The problem of lone parents with a child more than 14 years of age, is that they do not have access to any of the tailored supports, the idea of case workers who would be working with them, recognising in particular their care balances and in some cases a person is available full-time but in other cases, parents of a 14 or 15 year old who are facing challenges may not feel they are able to work full-time because they are parenting alone. They do not have a safety net or back-up person who is sharing holiday time and whatever else families do to try to manage.

We all know that every family in Ireland, not just lone parent families, are juggling and figuring out how to make it work. The challenges faced by a lone parent with teenagers are very high. There are two concerns. First, the qualified child payment. I recognise there was a small increase in that payment. I am sure the Minister would acknowledge that the small increase in the qualified child payment was inadequate. There is a specific need for an increase in qualified child payments for those with children over the age of 14 years. We know that in great detail from the Vincentian Partnership indepth research on minimum essential standards of living.
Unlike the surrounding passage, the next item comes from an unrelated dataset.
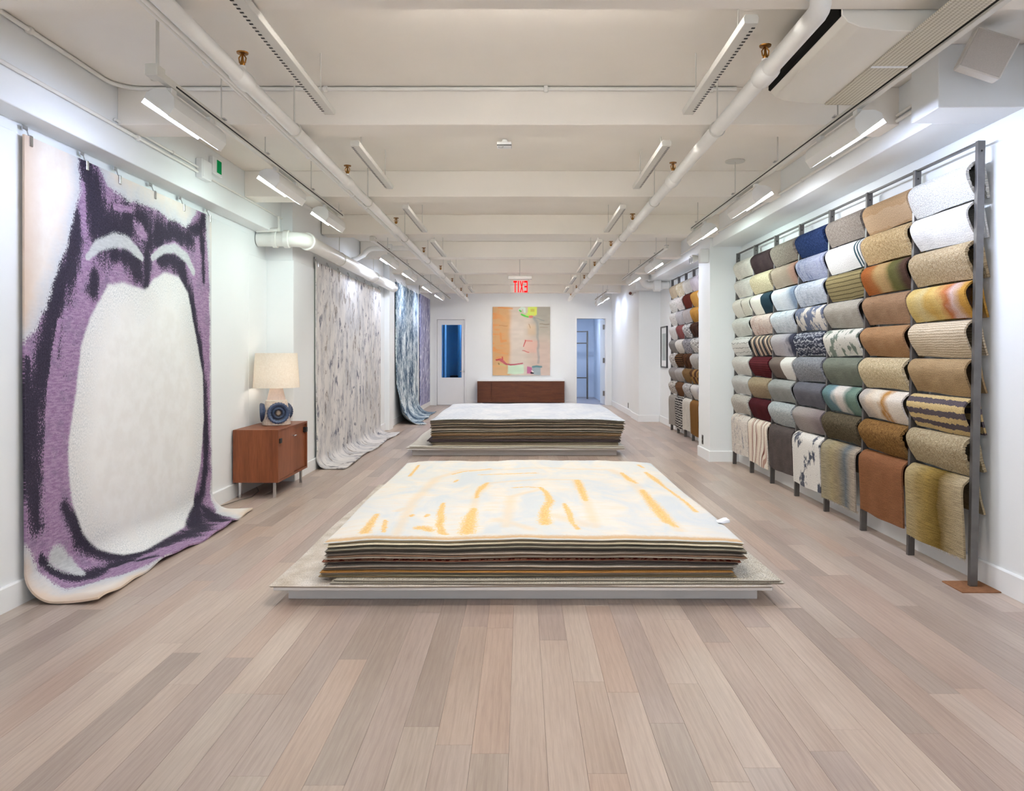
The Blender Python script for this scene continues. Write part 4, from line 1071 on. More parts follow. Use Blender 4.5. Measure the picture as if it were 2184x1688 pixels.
img = img.mean(2, keepdims=True) * 0.16 + img * 0.84
mb = MB(); vs = []
for j in range(nv):
    for i in range(nu):
        vs.append((PXa + U[j, i] * (PXb - PXa), YB - 0.042, PZb - Vv[j, i] * (PZb - PZa)))
fs = [(j * nu + i, (j + 1) * nu + i, (j + 1) * nu + i + 1, j * nu + i + 1) for j in range(nv - 1) for i in range(nu - 1)]
mb.add(vs, fs)
cols = np.concatenate([img.reshape(-1, 3), np.ones((nv * nu, 1))], 1)
g = NG('oil_paint'); g.col(g.attr('paint', 'Color')); g.set(rough=0.6, spec=0.3); g.bump(g.noise(g.scale(g.obj(), 30, 30, 60), 1.0, 4, 0.6), 0.2, 0.005)
pt = thing('abstract_painting', (0, YB - 0.02, PZa), 'large abstract painting with orange wash, lime and mint blocks', 'painting')
mb.build('painted_canvas', g.m, pt, attrs={'paint': cols})
bx(PXa, PXb, YB - 0.0415, YB - 0.003, PZa, PZb).build('stretcher', simple('raw_canvas', (214, 204, 188), 0.8), pt)
walnut = wood('dark_walnut', (84, 42, 22), (104, 56, 30), 3, 14, 20, 0.45)
bc = thing('sideboard', (-0.04, 19.5, 0), 'long low dark brown sideboard with white top under the painting', 'sideboard')
bx(-1.16, 1.085, 19.32, 19.78, 0.10, 0.655).build('body', walnut, bc, bev=0.002)
bx(-1.152, -0.80, 19.302, 19.32, 0.11, 0.65).build('cabinet_door', walnut, bc, bev=0.002)
bx(-0.796, 1.077, 19.302, 19.32, 0.11, 0.65).build('cabinet_door', walnut, bc, bev=0.002)
bx(-1.17, 1.095, 19.298, 19.785, 0.655, 0.678).build('white_top', trimM, bc, bev=0.003)
for xx in (-1.05, 0.97):
    for yy in (19.4, 19.7):
        bx(xx - 0.02, xx + 0.02, yy - 0.02, yy + 0.02, 0, 0.10).build('leg', chromeM, bc, bev=0.002)
# ================================================================ RUG MATERIALS
def rugmat(name, stops, field='n', sc=(5, 5), warp=0.0, wsc=6.0, interp='LINEAR', detail=3, pile=0.12, pscale=160, streak=0.0, bump=0.35, freq=1.0, lo=0.3, hi=0.7, dist=0.0, bdist=0.006, spots=None):
    """pile rug: UV runs in metres; stops colour a field (n noise, u across, v down, w wavy bands, s stripes down, k checks)"""
    g = NG(name); uv = g.uv()
    sp = g.n('ShaderNodeSeparateXYZ'); g.s(sp.inputs[0], uv)
    u, v = sp.outputs[0], sp.outputs[1]
    if not isinstance(stops[0][0], (int, float)) or len(stops[0]) == 3:
        stops = [(i / max(1, len(stops) - 1), c) for i, c in enumerate(stops)]
    wn = g.math('MULTIPLY', g.math('SUBTRACT', g.noise(uv, wsc, 3, 0.55), 0.5), warp) if warp else None
    if field == 'n':
        f = g.maprange(g.noise(g.scale(uv, sc[0], sc[1]), 1.0, detail, 0.55, dist), lo, hi)
        if wn: f = g.math('ADD', f, wn)
    elif field in 'uv':
        f = g.math('MULTIPLY', u if field == 'u' else v, freq)
        if wn: f = g.math('ADD', f, wn)
    elif field == 's':
        f = g.math('MULTIPLY', v, freq)
        if wn: f = g.math('ADD', f, wn)
        f = g.math('FRACT', f)
    elif field == 'w':
        nd = g.n('ShaderNodeTexWave', wave_type='BANDS', bands_direction='X'); g.s(nd.inputs['Vector'], g.scale(uv, sc[0], sc[1]))
        nd.inputs['Scale'].default_value = freq; nd.inputs['Distortion'].default_value = dist; nd.inputs['Detail'].default_value = detail
        f = nd.outputs['Fac']
    elif field == 'k':
        nd = g.n('ShaderNodeTexChecker'); g.s(nd.inputs['Vector'], uv); nd.inputs['Scale'].default_value = freq
        f = nd.outputs['Fac']
    c = g.ramp(f, stops, interp)
    if spots:
        sn = g.noise(g.scale(uv, spots[1], spots[2]), 1.0, 3, 0.6)
        c = g.mix(g.maprange(sn, spots[3], spots[3] + 0.05), c, lin(spots[0]))
    pn = g.noise(uv, pscale, 3, 0.65)
    if streak:
        st = g.noise(g.scale(uv, 9, 190), 1.0, 2)
        pn = g.math('MULTIPLY_ADD', g.math('SUBTRACT', st, 0.5), streak * 4, pn)
    lo_c = tuple([int(255 * (1 - pile * 2.2))] * 3)
    c = g.mix(1.0, c, g.ramp(pn, [(0.3, lo_c), (0.62, (255, 255, 255))]), 'MULTIPLY')
    g.col(c); g.set(rough=0.96, spec=0.06)
    g.bump(pn, bump, bdist)
    return g.m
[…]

We know there are huge costs. The other issue is the additional child care supports and tailored options that people might need. I hope, I will revisit it in the year ahead, that we should be able to look to a point where anybody with a child under 18 years who is parenting alone is able to access jobseeker's transitional support.

People who are parenting alone feel they become invisible parents once their child hits 14 years of age. The lone parent feels he or she is viewed as just a person claiming the jobseeker's allowance, and is no longer recognised as somebody who is parenting alone and facing those particular challenges.